* What you need to do
Make an exact copy of all the records.

* Data
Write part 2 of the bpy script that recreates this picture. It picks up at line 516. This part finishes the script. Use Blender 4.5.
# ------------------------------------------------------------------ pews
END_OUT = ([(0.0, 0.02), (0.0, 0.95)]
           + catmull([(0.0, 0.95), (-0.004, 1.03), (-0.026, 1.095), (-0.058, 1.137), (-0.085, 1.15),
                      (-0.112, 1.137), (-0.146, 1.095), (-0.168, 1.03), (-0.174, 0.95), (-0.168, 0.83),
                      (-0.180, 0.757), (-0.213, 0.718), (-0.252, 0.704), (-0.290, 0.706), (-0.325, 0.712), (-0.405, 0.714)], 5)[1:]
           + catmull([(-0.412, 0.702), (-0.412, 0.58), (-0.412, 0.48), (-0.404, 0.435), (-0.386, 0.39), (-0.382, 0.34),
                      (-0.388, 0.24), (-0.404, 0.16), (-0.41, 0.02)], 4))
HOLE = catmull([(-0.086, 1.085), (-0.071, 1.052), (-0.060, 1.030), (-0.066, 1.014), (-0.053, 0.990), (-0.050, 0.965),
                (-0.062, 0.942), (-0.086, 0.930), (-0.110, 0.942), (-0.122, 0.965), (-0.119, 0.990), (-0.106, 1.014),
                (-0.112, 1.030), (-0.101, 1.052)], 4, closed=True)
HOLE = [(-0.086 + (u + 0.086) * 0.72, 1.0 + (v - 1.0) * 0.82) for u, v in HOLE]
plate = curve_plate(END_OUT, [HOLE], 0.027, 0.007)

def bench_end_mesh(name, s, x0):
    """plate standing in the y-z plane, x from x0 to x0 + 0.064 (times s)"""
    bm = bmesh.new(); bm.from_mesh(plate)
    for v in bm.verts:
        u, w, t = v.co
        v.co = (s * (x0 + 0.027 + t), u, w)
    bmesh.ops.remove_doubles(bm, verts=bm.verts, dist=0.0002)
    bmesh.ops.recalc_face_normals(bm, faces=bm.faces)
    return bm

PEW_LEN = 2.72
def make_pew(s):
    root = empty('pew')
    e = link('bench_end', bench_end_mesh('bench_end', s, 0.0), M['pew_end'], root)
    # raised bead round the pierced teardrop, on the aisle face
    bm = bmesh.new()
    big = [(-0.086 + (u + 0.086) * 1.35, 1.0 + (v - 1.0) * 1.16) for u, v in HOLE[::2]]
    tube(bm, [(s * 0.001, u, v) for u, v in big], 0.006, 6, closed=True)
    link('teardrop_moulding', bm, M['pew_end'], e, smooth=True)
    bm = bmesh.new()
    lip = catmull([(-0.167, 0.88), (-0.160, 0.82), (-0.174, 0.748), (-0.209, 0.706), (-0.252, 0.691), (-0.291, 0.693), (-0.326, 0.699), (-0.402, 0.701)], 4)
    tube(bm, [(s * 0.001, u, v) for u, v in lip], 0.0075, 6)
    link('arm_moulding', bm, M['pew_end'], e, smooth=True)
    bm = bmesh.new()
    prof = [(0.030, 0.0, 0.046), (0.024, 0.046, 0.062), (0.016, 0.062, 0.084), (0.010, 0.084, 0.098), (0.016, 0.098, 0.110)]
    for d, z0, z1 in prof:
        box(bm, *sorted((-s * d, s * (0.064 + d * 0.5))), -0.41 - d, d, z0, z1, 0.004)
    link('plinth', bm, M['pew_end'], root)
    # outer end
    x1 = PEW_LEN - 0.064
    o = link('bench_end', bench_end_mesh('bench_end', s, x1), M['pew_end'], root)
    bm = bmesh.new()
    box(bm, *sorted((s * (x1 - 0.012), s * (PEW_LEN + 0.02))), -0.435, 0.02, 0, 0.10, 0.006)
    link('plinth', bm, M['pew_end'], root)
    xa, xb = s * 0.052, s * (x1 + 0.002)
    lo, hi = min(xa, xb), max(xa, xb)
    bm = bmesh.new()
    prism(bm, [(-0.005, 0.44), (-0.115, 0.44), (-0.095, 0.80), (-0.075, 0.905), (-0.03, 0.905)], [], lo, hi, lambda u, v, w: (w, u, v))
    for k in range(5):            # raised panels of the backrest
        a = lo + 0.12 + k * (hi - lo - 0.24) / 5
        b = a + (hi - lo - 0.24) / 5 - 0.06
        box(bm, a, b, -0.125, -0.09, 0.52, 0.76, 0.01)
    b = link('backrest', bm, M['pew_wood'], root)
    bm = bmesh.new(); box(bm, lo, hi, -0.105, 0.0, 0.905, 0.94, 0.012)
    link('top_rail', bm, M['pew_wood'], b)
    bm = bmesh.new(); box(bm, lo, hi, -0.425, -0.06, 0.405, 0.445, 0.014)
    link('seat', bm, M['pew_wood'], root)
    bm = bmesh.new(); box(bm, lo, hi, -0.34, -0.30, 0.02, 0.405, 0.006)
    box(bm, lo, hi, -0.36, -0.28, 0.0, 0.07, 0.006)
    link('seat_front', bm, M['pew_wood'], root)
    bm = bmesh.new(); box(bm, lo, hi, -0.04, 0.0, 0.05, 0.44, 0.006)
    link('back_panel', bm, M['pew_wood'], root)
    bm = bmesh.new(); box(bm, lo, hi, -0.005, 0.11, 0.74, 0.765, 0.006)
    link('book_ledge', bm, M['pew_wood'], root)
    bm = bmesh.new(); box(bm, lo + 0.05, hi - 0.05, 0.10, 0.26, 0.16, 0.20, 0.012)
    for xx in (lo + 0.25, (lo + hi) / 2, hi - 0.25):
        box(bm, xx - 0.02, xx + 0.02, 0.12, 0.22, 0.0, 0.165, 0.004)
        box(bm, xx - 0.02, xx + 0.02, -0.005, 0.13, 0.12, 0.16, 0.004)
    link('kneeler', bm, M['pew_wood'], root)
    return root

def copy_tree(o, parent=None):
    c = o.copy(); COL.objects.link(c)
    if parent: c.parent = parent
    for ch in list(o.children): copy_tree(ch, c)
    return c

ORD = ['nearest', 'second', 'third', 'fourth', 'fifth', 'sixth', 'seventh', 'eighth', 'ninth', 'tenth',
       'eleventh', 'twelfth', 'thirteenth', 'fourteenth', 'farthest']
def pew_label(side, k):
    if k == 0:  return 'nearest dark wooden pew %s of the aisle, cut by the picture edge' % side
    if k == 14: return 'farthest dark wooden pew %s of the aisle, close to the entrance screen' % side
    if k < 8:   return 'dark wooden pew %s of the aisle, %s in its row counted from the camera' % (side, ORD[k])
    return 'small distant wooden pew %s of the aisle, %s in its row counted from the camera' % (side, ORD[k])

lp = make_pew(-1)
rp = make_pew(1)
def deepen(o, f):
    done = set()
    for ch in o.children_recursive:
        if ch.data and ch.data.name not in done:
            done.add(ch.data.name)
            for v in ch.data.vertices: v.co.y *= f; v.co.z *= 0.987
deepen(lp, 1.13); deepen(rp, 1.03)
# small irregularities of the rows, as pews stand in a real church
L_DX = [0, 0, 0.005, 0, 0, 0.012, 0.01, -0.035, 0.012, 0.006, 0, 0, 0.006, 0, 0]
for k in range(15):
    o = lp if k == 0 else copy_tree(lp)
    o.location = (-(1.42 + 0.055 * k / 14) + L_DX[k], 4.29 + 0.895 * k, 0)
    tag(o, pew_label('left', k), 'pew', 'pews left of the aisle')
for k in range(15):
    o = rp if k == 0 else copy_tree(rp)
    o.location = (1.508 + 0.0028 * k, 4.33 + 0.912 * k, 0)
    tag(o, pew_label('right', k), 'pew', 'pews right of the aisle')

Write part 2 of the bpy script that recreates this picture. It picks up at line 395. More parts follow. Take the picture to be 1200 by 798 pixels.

* Solved problem
Write part 2 of the bpy script that recreates this picture. It picks up at line 516. This part finishes the script. Use Blender 4.5.
# ------------------------------------------------------------------ pews
END_OUT = ([(0.0, 0.02), (0.0, 0.95)]
           + catmull([(0.0, 0.95), (-0.004, 1.03), (-0.026, 1.095), (-0.058, 1.137), (-0.085, 1.15),
                      (-0.112, 1.137), (-0.146, 1.095), (-0.168, 1.03), (-0.174, 0.95), (-0.168, 0.83),
                      (-0.180, 0.757), (-0.213, 0.718), (-0.252, 0.704), (-0.290, 0.706), (-0.325, 0.712), (-0.405, 0.714)], 5)[1:]
           + catmull([(-0.412, 0.702), (-0.412, 0.58), (-0.412, 0.48), (-0.404, 0.435), (-0.386, 0.39), (-0.382, 0.34),
                      (-0.388, 0.24), (-0.404, 0.16), (-0.41, 0.02)], 4))
HOLE = catmull([(-0.086, 1.085), (-0.071, 1.052), (-0.060, 1.030), (-0.066, 1.014), (-0.053, 0.990), (-0.050, 0.965),
                (-0.062, 0.942), (-0.086, 0.930), (-0.110, 0.942), (-0.122, 0.965), (-0.119, 0.990), (-0.106, 1.014),
                (-0.112, 1.030), (-0.101, 1.052)], 4, closed=True)
HOLE = [(-0.086 + (u + 0.086) * 0.72, 1.0 + (v - 1.0) * 0.82) for u, v in HOLE]
plate = curve_plate(END_OUT, [HOLE], 0.027, 0.007)

def bench_end_mesh(name, s, x0):
    """plate standing in the y-z plane, x from x0 to x0 + 0.064 (times s)"""
    bm = bmesh.new(); bm.from_mesh(plate)
    for v in bm.verts:
        u, w, t = v.co
        v.co = (s * (x0 + 0.027 + t), u, w)
    bmesh.ops.remove_doubles(bm, verts=bm.verts, dist=0.0002)
    bmesh.ops.recalc_face_normals(bm, faces=bm.faces)
    return bm

PEW_LEN = 2.72
def make_pew(s):
    root = empty('pew')
    e = link('bench_end', bench_end_mesh('bench_end', s, 0.0), M['pew_end'], root)
    # raised bead round the pierced teardrop, on the aisle face
    bm = bmesh.new()
    big = [(-0.086 + (u + 0.086) * 1.35, 1.0 + (v - 1.0) * 1.16) for u, v in HOLE[::2]]
    tube(bm, [(s * 0.001, u, v) for u, v in big], 0.006, 6, closed=True)
    link('teardrop_moulding', bm, M['pew_end'], e, smooth=True)
    bm = bmesh.new()
    lip = catmull([(-0.167, 0.88), (-0.160, 0.82), (-0.174, 0.748), (-0.209, 0.706), (-0.252, 0.691), (-0.291, 0.693), (-0.326, 0.699), (-0.402, 0.701)], 4)
    tube(bm, [(s * 0.001, u, v) for u, v in lip], 0.0075, 6)
    link('arm_moulding', bm, M['pew_end'], e, smooth=True)
    bm = bmesh.new()
    prof = [(0.030, 0.0, 0.046), (0.024, 0.046, 0.062), (0.016, 0.062, 0.084), (0.010, 0.084, 0.098), (0.016, 0.098, 0.110)]
    for d, z0, z1 in prof:
        box(bm, *sorted((-s * d, s * (0.064 + d * 0.5))), -0.41 - d, d, z0, z1, 0.004)
    link('plinth', bm, M['pew_end'], root)
    # outer end
    x1 = PEW_LEN - 0.064
    o = link('bench_end', bench_end_mesh('bench_end', s, x1), M['pew_end'], root)
    bm = bmesh.new()
    box(bm, *sorted((s * (x1 - 0.012), s * (PEW_LEN + 0.02))), -0.435, 0.02, 0, 0.10, 0.006)
    link('plinth', bm, M['pew_end'], root)
    xa, xb = s * 0.052, s * (x1 + 0.002)
    lo, hi = min(xa, xb), max(xa, xb)
    bm = bmesh.new()
    prism(bm, [(-0.005, 0.44), (-0.115, 0.44), (-0.095, 0.80), (-0.075, 0.905), (-0.03, 0.905)], [], lo, hi, lambda u, v, w: (w, u, v))
    for k in range(5):            # raised panels of the backrest
        a = lo + 0.12 + k * (hi - lo - 0.24) / 5
        b = a + (hi - lo - 0.24) / 5 - 0.06
        box(bm, a, b, -0.125, -0.09, 0.52, 0.76, 0.01)
    b = link('backrest', bm, M['pew_wood'], root)
    bm = bmesh.new(); box(bm, lo, hi, -0.105, 0.0, 0.905, 0.94, 0.012)
    link('top_rail', bm, M['pew_wood'], b)
    bm = bmesh.new(); box(bm, lo, hi, -0.425, -0.06, 0.405, 0.445, 0.014)
    link('seat', bm, M['pew_wood'], root)
    bm = bmesh.new(); box(bm, lo, hi, -0.34, -0.30, 0.02, 0.405, 0.006)
    box(bm, lo, hi, -0.36, -0.28, 0.0, 0.07, 0.006)
    link('seat_front', bm, M['pew_wood'], root)
    bm = bmesh.new(); box(bm, lo, hi, -0.04, 0.0, 0.05, 0.44, 0.006)
    link('back_panel', bm, M['pew_wood'], root)
    bm = bmesh.new(); box(bm, lo, hi, -0.005, 0.11, 0.74, 0.765, 0.006)
    link('book_ledge', bm, M['pew_wood'], root)
    bm = bmesh.new(); box(bm, lo + 0.05, hi - 0.05, 0.10, 0.26, 0.16, 0.20, 0.012)
    for xx in (lo + 0.25, (lo + hi) / 2, hi - 0.25):
        box(bm, xx - 0.02, xx + 0.02, 0.12, 0.22, 0.0, 0.165, 0.004)
        box(bm, xx - 0.02, xx + 0.02, -0.005, 0.13, 0.12, 0.16, 0.004)
    link('kneeler', bm, M['pew_wood'], root)
    return root

def copy_tree(o, parent=None):
    c = o.copy(); COL.objects.link(c)
    if parent: c.parent = parent
    for ch in list(o.children): copy_tree(ch, c)
    return c

ORD = ['nearest', 'second', 'third', 'fourth', 'fifth', 'sixth', 'seventh', 'eighth', 'ninth', 'tenth',
       'eleventh', 'twelfth', 'thirteenth', 'fourteenth', 'farthest']
def pew_label(side, k):
    if k == 0:  return 'nearest dark wooden pew %s of the aisle, cut by the picture edge' % side
    if k == 14: return 'farthest dark wooden pew %s of the aisle, close to the entrance screen' % side
    if k < 8:   return 'dark wooden pew %s of the aisle, %s in its row counted from the camera' % (side, ORD[k])
    return 'small distant wooden pew %s of the aisle, %s in its row counted from the camera' % (side, ORD[k])

lp = make_pew(-1)
rp = make_pew(1)
def deepen(o, f):
    done = set()
    for ch in o.children_recursive:
        if ch.data and ch.data.name not in done:
            done.add(ch.data.name)
            for v in ch.data.vertices: v.co.y *= f; v.co.z *= 0.987
deepen(lp, 1.13); deepen(rp, 1.03)
# small irregularities of the rows, as pews stand in a real church
L_DX = [0, 0, 0.005, 0, 0, 0.012, 0.01, -0.035, 0.012, 0.006, 0, 0, 0.006, 0, 0]
for k in range(15):
    o = lp if k == 0 else copy_tree(lp)
    o.location = (-(1.42 + 0.055 * k / 14) + L_DX[k], 4.29 + 0.895 * k, 0)
    tag(o, pew_label('left', k), 'pew', 'pews left of the aisle')
for k in range(15):
    o = rp if k == 0 else copy_tree(rp)
    o.location = (1.508 + 0.0028 * k, 4.33 + 0.912 * k, 0)
    tag(o, pew_label('right', k), 'pew', 'pews right of the aisle')

Write part 2 of the bpy script that recreates this picture. It picks up at line 395. More parts follow. Take the picture to be 1200 by 798 pixels.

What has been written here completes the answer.